Entries with scene source code:
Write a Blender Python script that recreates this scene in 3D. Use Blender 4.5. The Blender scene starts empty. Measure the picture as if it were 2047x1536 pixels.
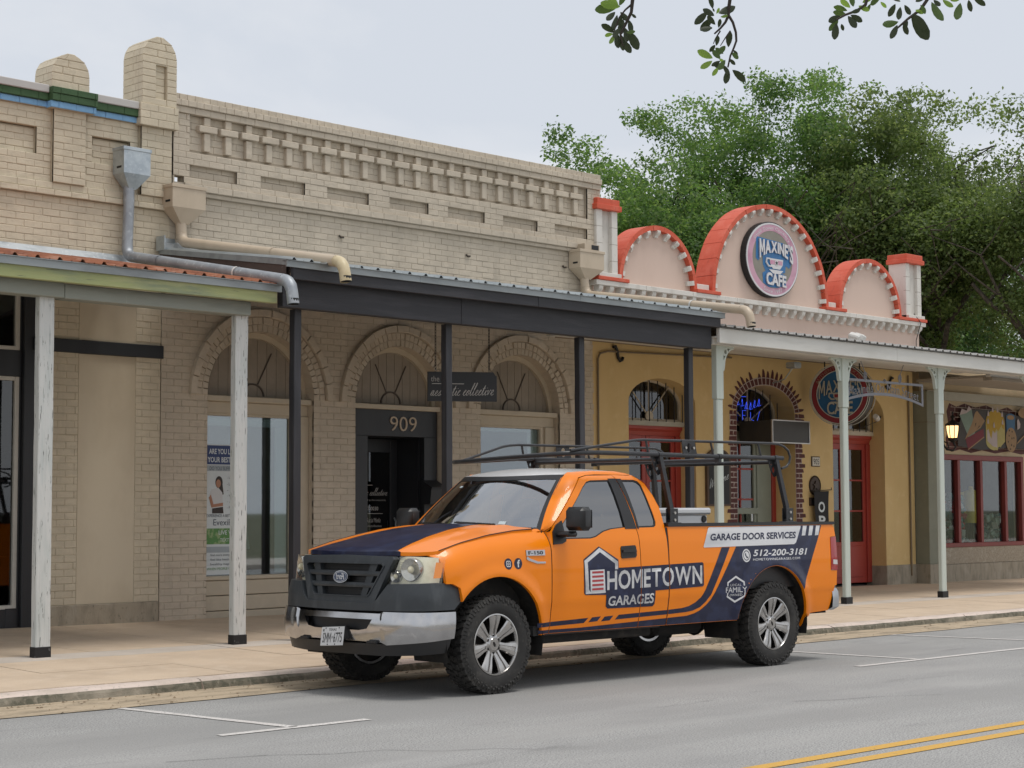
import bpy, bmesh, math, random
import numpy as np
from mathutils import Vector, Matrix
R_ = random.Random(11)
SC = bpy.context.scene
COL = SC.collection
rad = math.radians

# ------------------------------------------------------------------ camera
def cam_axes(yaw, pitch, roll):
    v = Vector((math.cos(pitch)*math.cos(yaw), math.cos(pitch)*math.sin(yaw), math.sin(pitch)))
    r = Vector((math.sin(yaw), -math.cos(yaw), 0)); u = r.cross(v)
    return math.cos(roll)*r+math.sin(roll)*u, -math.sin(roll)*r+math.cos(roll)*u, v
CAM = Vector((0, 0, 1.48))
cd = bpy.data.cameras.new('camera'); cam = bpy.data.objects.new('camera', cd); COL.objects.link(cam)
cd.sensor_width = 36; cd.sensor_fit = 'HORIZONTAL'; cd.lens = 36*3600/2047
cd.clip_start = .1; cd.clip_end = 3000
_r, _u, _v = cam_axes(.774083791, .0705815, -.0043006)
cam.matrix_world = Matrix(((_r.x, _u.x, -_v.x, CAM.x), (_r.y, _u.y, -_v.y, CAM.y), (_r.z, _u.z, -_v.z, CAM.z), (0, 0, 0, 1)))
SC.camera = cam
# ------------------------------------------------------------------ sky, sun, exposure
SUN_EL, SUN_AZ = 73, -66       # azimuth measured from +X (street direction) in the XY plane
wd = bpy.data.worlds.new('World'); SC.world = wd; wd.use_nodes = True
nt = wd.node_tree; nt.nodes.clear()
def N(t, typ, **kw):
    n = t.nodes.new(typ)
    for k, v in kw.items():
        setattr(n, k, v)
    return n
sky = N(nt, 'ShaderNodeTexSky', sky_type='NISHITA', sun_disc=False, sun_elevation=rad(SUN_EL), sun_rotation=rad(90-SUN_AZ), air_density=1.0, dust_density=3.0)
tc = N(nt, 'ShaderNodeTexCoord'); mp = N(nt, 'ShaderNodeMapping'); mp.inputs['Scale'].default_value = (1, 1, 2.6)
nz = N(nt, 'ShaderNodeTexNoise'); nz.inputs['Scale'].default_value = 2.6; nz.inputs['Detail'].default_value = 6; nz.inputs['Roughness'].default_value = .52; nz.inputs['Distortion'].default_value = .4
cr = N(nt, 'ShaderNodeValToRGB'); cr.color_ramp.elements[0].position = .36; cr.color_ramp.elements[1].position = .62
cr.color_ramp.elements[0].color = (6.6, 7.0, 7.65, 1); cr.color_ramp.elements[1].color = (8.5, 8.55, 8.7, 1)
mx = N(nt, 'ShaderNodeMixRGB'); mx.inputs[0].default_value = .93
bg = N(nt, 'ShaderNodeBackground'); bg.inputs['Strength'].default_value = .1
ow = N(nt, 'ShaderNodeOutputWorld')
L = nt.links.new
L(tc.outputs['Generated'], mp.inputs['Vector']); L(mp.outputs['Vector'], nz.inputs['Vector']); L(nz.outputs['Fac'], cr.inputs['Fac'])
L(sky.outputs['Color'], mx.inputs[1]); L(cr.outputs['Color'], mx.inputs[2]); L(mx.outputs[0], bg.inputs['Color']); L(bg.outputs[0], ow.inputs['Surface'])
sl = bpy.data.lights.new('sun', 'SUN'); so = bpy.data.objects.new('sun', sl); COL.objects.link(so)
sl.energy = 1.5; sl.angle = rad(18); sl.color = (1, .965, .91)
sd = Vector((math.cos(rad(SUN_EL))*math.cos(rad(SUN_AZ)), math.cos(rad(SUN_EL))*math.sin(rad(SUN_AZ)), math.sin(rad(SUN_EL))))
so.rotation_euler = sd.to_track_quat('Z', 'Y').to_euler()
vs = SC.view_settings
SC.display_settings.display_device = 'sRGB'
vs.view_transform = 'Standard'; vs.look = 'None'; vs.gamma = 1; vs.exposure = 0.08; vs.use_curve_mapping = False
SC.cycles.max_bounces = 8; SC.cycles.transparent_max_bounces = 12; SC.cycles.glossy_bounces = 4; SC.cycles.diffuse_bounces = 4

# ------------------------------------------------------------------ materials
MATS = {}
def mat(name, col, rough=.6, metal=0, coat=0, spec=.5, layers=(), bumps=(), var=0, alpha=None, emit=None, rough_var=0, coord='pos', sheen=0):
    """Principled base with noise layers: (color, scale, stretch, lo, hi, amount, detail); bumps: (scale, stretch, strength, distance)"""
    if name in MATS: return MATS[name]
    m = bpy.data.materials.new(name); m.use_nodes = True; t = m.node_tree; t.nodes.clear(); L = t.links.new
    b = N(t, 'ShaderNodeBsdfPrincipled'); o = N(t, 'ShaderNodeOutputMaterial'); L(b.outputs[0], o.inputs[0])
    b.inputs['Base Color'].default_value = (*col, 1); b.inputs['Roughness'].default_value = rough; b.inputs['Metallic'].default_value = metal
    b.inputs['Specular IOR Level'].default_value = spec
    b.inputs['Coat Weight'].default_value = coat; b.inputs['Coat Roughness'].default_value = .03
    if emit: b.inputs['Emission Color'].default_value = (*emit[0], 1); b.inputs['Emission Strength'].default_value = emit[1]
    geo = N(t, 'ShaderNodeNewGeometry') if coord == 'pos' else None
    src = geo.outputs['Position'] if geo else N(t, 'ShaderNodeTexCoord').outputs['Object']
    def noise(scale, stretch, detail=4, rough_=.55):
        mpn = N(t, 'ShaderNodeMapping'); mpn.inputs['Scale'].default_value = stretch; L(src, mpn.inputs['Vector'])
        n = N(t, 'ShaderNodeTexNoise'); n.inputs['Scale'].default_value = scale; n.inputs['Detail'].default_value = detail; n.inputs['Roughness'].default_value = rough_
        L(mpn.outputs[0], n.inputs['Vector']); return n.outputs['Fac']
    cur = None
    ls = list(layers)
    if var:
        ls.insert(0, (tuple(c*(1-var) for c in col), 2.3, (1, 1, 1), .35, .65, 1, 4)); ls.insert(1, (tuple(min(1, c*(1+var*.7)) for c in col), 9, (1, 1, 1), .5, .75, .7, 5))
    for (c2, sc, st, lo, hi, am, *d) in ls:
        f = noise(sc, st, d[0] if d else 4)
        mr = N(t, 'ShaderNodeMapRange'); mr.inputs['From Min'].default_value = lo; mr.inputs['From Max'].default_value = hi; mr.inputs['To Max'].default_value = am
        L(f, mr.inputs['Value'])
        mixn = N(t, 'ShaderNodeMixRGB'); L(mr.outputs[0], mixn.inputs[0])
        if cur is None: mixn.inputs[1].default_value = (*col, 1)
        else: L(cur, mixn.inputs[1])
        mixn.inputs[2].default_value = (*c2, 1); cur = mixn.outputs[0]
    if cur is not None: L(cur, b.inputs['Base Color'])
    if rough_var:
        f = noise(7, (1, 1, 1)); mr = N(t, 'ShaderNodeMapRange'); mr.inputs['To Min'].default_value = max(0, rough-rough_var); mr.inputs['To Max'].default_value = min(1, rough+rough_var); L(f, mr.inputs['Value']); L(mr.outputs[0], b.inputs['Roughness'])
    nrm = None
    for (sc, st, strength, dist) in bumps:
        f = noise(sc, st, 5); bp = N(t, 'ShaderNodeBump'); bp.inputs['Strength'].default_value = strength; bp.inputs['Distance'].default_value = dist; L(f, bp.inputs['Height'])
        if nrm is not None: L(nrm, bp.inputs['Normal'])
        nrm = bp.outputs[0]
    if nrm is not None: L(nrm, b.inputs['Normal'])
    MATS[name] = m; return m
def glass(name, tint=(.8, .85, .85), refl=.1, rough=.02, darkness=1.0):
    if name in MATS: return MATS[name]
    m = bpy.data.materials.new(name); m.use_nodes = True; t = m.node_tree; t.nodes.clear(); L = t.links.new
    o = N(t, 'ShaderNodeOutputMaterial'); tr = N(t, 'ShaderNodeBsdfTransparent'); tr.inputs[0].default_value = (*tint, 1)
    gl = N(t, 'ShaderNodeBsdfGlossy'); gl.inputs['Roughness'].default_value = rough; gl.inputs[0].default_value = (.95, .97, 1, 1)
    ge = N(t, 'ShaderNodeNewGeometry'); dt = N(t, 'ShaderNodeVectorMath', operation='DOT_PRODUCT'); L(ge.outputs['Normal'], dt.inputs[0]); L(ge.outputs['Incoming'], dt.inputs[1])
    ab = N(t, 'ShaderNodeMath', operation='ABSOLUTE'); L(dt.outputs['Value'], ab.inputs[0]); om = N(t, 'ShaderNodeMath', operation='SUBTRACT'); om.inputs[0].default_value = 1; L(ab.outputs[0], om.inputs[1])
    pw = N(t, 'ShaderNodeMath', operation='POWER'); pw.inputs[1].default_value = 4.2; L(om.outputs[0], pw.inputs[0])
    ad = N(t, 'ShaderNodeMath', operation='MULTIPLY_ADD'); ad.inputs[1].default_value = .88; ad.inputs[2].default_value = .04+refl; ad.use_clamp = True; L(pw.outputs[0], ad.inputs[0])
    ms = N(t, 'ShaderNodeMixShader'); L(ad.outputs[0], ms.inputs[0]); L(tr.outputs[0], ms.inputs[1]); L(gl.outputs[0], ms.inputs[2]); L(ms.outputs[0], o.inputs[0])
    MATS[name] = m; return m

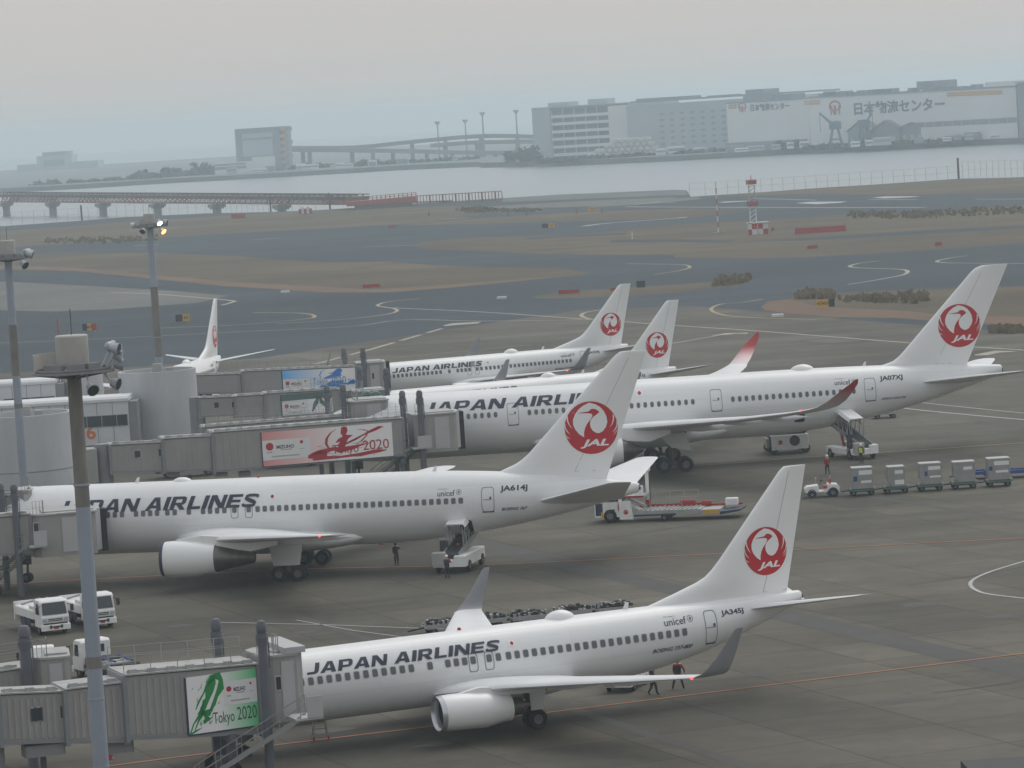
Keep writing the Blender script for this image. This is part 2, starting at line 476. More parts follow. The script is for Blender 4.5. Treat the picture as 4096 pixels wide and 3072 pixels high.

#### Prompt
Everything from the top line of the data down to and including the line with "rad = math.radians" is to be copied, except the pictures.

#### Response
Write a Blender Python script that recreates this scene in 3D. Use Blender 4.5. The Blender scene starts empty. Measure the picture as if it were 2047x1536 pixels.
import bpy, bmesh, math, random
import numpy as np
from mathutils import Vector, Matrix
R_ = random.Random(11)
SC = bpy.context.scene
COL = SC.collection
rad = math.radians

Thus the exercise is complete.